GSA Annual Meeting in Indianapolis, Indiana, USA - 2018

Paper No. 158-9
Presentation Time: 10:20 AM

MULTIDISCIPLINARY APPROACH TO CHARACTERIZE TECTONIC HISTORY OF THE MIDCONTINENT USA CRATONIC PLATFORM: THE OZARK PLATEAU - ILLINOIS BASIN BOUNDARY


DELUCIA, Michael S.1, MARSHAK, Stephen2, GUENTHNER, William R.1, MURPHY, Benjamin S.3, EGBERT, Gary4, PAVLIS, Gary5, GILBERT, Hersh6, HAMBURGER, Michael W.7, CHEN, Chen8, YANG, Xiaotao9, LARSON, Timothy10 and RUPP, John A.11, (1)Department of Geology, University of Illinois at Urbana-Champaign, 3081 Natural History Building, 1301 W. Green St., Urbana, IL 61801, (2)Dept. of Geology, University of Illinois, Natural History Building, 1301 W. Green St., Urbana, IL 61801, (3)College of Earth, Ocean, and Atmospheric Sciences, Oregon State University, 104 CEOAS Administration Building, Corvallis, OR 97331-5503, (4)College of Earth, Oceanic and Atmospheric Sciences, Oregon State University, 104 COAS Admin. Bldg, Corvallis, OR 97331-5503, (5)Earth and Atmospheric Sciences, Indiana University, Bloomington, IN 47405, (6)Dept. of Geoscience, University of Calgary, 2500 University Dr.

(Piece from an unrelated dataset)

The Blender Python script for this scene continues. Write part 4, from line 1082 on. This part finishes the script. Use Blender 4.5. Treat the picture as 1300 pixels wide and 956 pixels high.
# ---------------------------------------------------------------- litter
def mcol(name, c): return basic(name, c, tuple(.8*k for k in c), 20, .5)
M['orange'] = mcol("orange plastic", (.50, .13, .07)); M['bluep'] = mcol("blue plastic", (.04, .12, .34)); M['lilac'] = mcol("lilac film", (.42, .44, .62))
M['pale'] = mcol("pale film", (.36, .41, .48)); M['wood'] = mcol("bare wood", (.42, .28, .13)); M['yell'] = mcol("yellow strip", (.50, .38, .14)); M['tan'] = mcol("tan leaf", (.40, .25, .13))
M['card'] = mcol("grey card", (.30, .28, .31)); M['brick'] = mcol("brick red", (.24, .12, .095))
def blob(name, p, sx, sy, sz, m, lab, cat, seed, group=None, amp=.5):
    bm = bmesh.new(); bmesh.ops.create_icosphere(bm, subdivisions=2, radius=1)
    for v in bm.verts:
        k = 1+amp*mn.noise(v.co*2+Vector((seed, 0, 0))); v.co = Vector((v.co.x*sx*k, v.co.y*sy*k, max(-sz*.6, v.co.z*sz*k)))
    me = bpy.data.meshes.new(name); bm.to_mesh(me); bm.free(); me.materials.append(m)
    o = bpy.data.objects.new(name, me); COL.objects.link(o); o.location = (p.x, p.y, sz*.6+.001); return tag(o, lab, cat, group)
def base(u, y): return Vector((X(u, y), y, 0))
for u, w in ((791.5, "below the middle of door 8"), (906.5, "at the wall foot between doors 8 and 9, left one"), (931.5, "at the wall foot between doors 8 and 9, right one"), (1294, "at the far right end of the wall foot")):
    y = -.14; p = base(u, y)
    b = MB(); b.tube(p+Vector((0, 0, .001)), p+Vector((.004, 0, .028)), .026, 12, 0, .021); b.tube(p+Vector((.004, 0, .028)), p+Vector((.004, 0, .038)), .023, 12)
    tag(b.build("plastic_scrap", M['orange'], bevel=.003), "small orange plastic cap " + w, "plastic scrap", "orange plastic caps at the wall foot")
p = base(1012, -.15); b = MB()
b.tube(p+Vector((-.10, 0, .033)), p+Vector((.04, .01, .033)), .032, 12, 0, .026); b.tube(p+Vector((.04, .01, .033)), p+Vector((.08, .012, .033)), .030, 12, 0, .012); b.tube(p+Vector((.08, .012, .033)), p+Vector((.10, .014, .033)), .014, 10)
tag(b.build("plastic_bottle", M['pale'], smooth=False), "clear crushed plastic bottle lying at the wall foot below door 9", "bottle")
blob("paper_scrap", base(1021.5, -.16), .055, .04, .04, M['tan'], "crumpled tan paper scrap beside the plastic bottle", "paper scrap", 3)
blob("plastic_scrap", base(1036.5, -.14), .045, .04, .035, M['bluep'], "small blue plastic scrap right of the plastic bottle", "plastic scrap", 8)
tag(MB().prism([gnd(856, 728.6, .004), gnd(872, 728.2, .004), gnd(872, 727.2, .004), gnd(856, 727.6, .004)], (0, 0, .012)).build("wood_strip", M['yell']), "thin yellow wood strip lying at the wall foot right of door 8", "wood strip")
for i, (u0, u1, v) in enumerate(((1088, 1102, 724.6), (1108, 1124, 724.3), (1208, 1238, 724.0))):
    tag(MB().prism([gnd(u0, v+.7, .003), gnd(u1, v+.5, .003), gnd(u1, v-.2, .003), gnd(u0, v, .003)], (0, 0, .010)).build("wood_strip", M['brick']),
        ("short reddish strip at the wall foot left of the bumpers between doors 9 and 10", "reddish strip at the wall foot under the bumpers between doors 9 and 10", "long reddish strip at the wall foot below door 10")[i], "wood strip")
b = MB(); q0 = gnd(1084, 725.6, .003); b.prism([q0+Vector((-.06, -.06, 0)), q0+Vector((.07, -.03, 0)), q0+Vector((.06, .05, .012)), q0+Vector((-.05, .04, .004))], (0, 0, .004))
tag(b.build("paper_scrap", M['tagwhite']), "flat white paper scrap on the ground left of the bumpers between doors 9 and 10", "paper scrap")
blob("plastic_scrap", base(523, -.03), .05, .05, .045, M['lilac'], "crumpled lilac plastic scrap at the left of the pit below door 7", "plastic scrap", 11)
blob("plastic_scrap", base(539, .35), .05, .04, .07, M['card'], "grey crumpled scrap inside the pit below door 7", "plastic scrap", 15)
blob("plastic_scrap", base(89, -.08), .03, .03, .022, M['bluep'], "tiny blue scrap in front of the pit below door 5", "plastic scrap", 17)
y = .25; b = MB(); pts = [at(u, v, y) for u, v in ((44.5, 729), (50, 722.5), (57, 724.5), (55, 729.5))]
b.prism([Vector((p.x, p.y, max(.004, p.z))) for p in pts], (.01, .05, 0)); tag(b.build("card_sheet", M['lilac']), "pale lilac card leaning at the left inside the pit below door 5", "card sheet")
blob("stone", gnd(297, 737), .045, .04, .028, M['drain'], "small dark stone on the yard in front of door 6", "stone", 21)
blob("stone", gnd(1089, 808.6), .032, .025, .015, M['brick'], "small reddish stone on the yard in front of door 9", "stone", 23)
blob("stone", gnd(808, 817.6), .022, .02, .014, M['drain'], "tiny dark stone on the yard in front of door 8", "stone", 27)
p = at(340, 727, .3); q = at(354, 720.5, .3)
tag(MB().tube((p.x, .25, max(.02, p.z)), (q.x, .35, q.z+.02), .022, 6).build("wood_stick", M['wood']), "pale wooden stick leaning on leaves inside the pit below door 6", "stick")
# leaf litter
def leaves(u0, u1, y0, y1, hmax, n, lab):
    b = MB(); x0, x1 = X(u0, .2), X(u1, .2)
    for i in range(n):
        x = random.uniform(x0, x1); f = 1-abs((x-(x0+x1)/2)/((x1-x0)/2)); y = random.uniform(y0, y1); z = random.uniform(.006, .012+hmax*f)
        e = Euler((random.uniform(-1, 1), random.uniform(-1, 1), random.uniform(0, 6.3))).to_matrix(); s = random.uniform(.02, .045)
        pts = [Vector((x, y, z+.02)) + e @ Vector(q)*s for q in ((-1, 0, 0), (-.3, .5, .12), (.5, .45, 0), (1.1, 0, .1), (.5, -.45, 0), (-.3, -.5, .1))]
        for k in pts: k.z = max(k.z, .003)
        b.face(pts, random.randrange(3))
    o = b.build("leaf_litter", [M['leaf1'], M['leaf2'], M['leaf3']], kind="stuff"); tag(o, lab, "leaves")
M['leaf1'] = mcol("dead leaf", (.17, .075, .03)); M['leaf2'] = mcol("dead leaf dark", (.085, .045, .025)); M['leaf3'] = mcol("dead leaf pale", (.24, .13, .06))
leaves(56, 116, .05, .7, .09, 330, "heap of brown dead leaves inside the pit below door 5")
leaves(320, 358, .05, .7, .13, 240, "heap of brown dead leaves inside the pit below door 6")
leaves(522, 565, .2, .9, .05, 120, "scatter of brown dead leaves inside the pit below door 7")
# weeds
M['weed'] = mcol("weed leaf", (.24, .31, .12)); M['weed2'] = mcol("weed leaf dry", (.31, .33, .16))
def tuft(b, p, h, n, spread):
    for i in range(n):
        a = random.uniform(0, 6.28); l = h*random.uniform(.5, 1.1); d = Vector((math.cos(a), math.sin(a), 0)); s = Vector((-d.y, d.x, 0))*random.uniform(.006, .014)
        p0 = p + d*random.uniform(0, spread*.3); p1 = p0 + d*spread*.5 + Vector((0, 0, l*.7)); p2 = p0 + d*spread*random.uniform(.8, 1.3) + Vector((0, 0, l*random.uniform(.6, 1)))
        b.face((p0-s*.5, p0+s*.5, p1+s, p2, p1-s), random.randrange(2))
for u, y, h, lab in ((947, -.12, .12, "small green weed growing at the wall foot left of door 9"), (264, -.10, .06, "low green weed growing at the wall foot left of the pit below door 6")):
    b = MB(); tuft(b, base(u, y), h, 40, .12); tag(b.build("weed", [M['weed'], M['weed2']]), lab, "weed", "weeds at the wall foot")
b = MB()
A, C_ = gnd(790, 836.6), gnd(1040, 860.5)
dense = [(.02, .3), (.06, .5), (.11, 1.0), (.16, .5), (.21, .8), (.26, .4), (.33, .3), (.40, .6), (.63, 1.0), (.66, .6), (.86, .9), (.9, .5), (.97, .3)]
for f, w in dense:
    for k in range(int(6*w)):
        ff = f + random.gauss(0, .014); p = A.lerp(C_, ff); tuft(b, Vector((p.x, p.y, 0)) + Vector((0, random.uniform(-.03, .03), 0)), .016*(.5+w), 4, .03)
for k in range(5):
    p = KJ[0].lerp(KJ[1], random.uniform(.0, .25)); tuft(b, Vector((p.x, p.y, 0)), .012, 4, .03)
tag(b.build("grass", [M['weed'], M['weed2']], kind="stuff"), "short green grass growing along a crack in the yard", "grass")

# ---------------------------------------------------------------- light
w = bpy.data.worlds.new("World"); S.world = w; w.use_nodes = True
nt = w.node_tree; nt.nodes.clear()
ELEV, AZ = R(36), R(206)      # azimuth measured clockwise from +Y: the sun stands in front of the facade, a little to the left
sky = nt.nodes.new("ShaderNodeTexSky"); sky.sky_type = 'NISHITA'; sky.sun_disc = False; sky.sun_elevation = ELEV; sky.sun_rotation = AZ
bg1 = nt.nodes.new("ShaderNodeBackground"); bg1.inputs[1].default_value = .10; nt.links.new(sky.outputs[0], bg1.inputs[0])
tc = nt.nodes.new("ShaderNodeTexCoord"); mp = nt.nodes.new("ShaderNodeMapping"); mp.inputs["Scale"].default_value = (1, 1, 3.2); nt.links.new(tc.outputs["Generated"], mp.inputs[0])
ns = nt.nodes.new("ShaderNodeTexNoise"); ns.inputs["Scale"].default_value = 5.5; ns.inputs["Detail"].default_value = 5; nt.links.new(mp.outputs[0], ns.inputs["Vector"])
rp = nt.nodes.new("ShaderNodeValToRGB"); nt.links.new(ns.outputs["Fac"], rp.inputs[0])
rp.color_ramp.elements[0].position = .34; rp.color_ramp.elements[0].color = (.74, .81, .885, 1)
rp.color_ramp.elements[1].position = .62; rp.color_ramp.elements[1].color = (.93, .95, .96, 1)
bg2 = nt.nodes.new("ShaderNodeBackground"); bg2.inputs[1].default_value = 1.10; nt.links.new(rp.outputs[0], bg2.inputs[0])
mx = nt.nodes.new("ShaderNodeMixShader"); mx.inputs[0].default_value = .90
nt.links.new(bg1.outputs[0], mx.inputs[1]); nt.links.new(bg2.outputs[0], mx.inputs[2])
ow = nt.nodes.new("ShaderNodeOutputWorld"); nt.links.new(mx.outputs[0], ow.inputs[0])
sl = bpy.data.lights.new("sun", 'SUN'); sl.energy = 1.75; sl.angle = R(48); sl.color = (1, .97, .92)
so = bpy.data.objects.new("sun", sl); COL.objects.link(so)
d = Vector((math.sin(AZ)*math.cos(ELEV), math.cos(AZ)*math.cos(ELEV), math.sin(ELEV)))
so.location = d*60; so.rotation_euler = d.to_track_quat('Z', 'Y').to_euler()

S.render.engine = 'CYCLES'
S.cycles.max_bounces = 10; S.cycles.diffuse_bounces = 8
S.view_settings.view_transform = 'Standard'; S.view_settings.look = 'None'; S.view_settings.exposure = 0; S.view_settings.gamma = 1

NW, Calgary, BC T2N 1N4, Canada, (7)Dept. of Geological Sciences, Indiana University, Bloomington, IN 47405, (8)Department of Earth, Atmospheric, and Planetary Sciences, Purdue University, West Lafayette, IN 47907, (9)Department of Geosciences, University of Massachusetts Amherst, 627 N. Pleasant St., Amherst, MA 01003, (10)Illinois State Geological Survey, University of Illinois, Champaign, IL 61820, (11)School of Public and Environmental Affairs, Indiana University, Bloomington, IN 47405

The Midcontinent USA cratonic platform was modified by several tectonic events, producing basins and domes and fault-and-fold zones. Data from EarthScope arrays and other sources covering the Ozark Plateau (Missouri) and Illinois Basin exemplifies how a multidisciplinary study can provide insight into the history of this tectonism. The Ozark Plateau, underlain by the structural Ozark Dome (OD), rises 0.7 km above the adjacent Illinois Basin (IB). Structural relief across this boundary, as defined by a DEM of the Great Unconformity, locally exceeds 7 km. Since the same suite of 1.47 Ga felsic extrusive rocks underlie the Great Unconformity of both provinces, the top of crystalline basement lay at the Earth's surface then. Subsequent rifting established a rectilinear array of steep fault zones cutting across basement. EarthScope MT data reveals a distinct NW-trending zone of low electrical resistance (the Missouri High-Conductivity Belt) across Missouri, suggesting some zones focused fluid flow in the past. Notably, this belt correlates with the Missouri Gravity Low, with magnetic anomalies, and with local fault traces. Thermal history modeling of zircon (U-Th)/He dates constrains protracted reheating during the Mesoproterozoic, indicating sedimentary burial in excess of 6 km (perhaps by Grenville foreland deposits), followed by Neoproterozoic cooling (i.e. exhumation) to form the Great Unconformity prior to Rodinia breakup. The OD and IB developed due to differential vertical motion that began in the Cambrian. Seismic data (including OIINK results) suggests that differential subsidence may be influenced by Moho-depth variations. Structure-contour maps, surface-geology maps, and seismic-reflection profiles emphasize that fault-and-fold zones reactivated multiple times, and that epeirogenic movement was localized by faulting. The seismically active Ste. Genevieve fault represents the surface manifestation of the OD-IB boundary. Apatite thermochronology suggests that Mesozoic exhumation removed post-Pennsylvanian cover prior to Pangaea breakup. The association of exhumation with supercontinent breakup suggests a link between mantle phenomena and uplift. Post-Pangaea river incision of OD bedrock and ongoing seismicity along the plateau’s borders suggest that uplift slowly continues.